Today I was scrolling through the thousands of songs on my little MP3 player and then playing some of them while admiring the album art. After that, I listened to the built-in FM radio for a while. During all this the thought once again occurred to me it would be easy to take this technology for granted. I think I can honestly say I never do that, but it's probably common for some people to overlook how special this all is.
I'm not talking about the music itself (which is another whole subject) but the way we listen to it. It's always been about getting the sound to our ears, but the gadgets we use to do that have been transformed through the years, and sometimes it's easy to forget how far we've come.
Not counting hearing lullabies as a toddler, I think I first became aware of music when I was a young boy and heard it on the radio. And even though this was an era where radios were a fixture in most homes, they were expensive to buy and maintain, and even a table model was a costly addition to the household. My parents were a struggling young couple who wouldn't have been able to fit something like that into their budget, so the odds are pretty good I first heard music at my grandparents' house.
I remember they had a large console Philco that was taller than me, and it was common practice for everyone to gather around it after supper and listen to music. (That's right - just like the Waltons.) In the Winter, the pot-bellied stove would be glowing red right along with the radio dial as my grand-dad tuned it to the kind of music they liked. Having spent their whole lives in the country, you can probably guess what that was.









Article comments
1 - Mark Saleski
this reminds me of this country store i went to a few months ago in upstate ny. there were old radios here and there on the shelves.

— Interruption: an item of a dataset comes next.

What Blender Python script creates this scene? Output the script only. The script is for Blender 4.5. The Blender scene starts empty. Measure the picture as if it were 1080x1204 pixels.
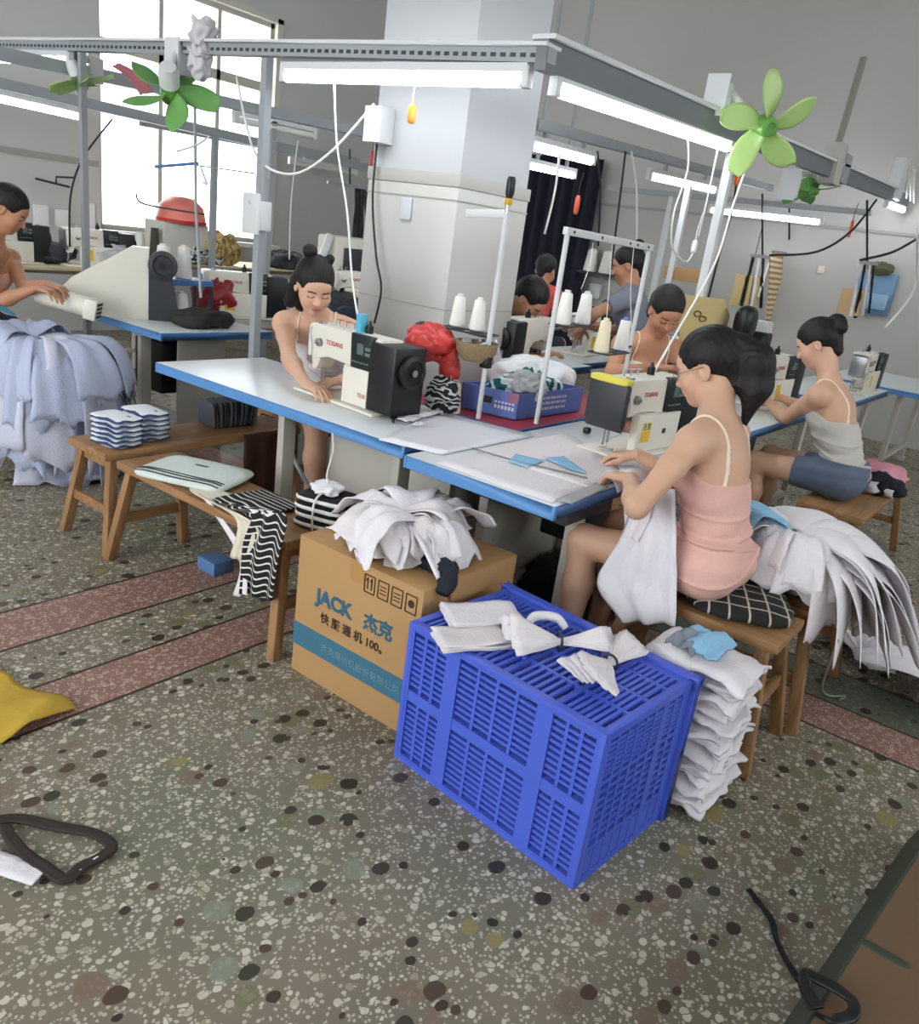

...all tuned to the same station, which was picking up the satellite radio playing elsewhere at the store.
2 - Big Geez
But was there a pot-bellied stove with an electric log inside? LOL
Thanks for the comment, Mark.
3 - Mark Saleski
even better would be one of those cardboard fake fireplaces with the lightbulb and spinner behind the fake cardboard flames.
oh yea!
4 - Michael J. West
God, Big Geez, I love your articles. Pretty soon I'll be able to get back into some music writing of my own. :-)
5 - zingzing
i don't own an ipod. i don't own a home computer. just in the past couple of weeks i've been adding music to itunes on my computer here at work. basically, i just bring in stuff i've borrowed or mp3 discs that people have made me. i've begun to notice how infrequent it is for me to listen to a full album. kinda sucks. having so much choice kind of allows you to make choices. for once, that is dangerous. [struggling to make it all the way through the band-the band, but really wanting to put on the new current 93...]
6 - Big Geez
Thanks for all the comments, everybody.
Michael, I hope you do - you are missed. (Your "critic's conundrum" article not only reverberated with me, but I also stole the word for a completely unrelated article I wrote later.)